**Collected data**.

-- START --

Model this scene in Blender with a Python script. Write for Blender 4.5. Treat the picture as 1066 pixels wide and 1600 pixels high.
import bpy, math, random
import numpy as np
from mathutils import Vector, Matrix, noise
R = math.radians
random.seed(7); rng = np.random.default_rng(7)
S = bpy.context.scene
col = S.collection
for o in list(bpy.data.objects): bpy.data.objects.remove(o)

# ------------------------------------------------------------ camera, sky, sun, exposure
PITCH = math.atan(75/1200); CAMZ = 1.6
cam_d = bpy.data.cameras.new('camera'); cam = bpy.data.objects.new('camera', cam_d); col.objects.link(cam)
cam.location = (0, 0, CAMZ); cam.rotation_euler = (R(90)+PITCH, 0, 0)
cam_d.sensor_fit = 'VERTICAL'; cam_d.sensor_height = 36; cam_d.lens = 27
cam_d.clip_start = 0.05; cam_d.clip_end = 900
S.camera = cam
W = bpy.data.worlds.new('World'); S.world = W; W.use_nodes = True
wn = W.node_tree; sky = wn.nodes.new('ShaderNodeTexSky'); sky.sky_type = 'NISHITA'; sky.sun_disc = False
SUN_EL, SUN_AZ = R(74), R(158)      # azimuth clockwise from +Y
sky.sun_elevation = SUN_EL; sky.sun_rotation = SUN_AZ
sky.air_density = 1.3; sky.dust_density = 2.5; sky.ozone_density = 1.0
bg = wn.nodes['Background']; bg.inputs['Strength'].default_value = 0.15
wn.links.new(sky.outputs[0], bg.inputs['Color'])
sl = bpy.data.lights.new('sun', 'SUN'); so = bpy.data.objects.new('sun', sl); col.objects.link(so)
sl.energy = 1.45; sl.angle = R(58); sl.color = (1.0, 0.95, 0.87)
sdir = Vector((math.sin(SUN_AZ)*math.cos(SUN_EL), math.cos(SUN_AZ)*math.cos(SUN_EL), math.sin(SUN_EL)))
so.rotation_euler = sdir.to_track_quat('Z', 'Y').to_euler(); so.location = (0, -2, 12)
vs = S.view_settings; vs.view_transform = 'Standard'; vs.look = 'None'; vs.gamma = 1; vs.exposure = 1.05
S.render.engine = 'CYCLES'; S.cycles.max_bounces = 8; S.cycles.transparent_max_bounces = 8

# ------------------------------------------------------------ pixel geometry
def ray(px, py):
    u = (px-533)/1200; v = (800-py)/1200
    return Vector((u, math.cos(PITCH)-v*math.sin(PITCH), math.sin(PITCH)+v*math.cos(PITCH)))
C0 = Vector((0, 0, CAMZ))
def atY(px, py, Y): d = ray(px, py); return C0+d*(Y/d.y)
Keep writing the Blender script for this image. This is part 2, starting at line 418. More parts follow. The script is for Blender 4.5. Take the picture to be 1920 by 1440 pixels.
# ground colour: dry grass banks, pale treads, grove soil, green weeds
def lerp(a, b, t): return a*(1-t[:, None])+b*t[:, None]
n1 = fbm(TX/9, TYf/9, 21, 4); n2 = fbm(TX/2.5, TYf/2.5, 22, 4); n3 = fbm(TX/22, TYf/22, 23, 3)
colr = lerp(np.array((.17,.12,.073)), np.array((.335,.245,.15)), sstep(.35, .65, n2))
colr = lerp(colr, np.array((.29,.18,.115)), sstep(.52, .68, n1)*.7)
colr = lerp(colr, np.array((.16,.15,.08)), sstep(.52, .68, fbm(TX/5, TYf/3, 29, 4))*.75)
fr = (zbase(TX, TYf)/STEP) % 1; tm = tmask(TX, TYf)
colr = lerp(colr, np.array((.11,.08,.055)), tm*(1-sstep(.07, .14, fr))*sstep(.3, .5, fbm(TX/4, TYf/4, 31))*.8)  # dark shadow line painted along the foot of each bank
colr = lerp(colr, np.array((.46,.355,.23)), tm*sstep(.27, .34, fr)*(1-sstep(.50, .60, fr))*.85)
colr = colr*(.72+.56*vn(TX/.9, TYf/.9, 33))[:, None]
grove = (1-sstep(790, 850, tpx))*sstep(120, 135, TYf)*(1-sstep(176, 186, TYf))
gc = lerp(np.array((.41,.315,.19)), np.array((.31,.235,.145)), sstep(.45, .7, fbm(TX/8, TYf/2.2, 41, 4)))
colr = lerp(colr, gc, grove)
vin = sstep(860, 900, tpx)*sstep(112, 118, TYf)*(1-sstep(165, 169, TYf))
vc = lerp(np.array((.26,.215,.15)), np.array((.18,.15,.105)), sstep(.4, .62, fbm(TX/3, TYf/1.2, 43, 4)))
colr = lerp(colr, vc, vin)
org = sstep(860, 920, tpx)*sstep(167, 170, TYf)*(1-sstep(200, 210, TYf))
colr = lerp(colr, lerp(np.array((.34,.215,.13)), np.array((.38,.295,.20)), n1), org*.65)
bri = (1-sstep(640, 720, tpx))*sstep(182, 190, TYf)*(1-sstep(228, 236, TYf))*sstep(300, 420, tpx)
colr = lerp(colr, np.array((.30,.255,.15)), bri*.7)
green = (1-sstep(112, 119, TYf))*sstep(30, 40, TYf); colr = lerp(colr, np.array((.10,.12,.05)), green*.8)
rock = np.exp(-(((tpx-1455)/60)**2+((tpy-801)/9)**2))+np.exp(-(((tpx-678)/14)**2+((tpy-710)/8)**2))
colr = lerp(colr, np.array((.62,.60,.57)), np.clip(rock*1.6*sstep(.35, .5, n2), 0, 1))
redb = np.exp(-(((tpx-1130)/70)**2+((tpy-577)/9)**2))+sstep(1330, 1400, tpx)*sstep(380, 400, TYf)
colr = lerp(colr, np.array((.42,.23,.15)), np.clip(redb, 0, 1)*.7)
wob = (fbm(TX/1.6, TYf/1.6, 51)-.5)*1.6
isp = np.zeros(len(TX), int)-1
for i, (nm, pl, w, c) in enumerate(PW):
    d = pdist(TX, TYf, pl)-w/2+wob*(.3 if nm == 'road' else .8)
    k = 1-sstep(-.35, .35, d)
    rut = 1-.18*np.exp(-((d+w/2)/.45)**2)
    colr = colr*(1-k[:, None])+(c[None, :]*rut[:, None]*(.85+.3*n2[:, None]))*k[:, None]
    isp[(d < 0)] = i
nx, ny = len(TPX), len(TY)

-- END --

**Short exercise**.
Look above and return each line of the records exactly, from the very first through the line with "for o in list(bpy.data.objects): bpy.data.objects.remove(o)", both included.

**Task answer**.
Model this scene in Blender with a Python script. Write for Blender 4.5. Treat the picture as 1066 pixels wide and 1600 pixels high.
import bpy, math, random
import numpy as np
from mathutils import Vector, Matrix, noise
R = math.radians
random.seed(7); rng = np.random.default_rng(7)
S = bpy.context.scene
col = S.collection
for o in list(bpy.data.objects): bpy.data.objects.remove(o)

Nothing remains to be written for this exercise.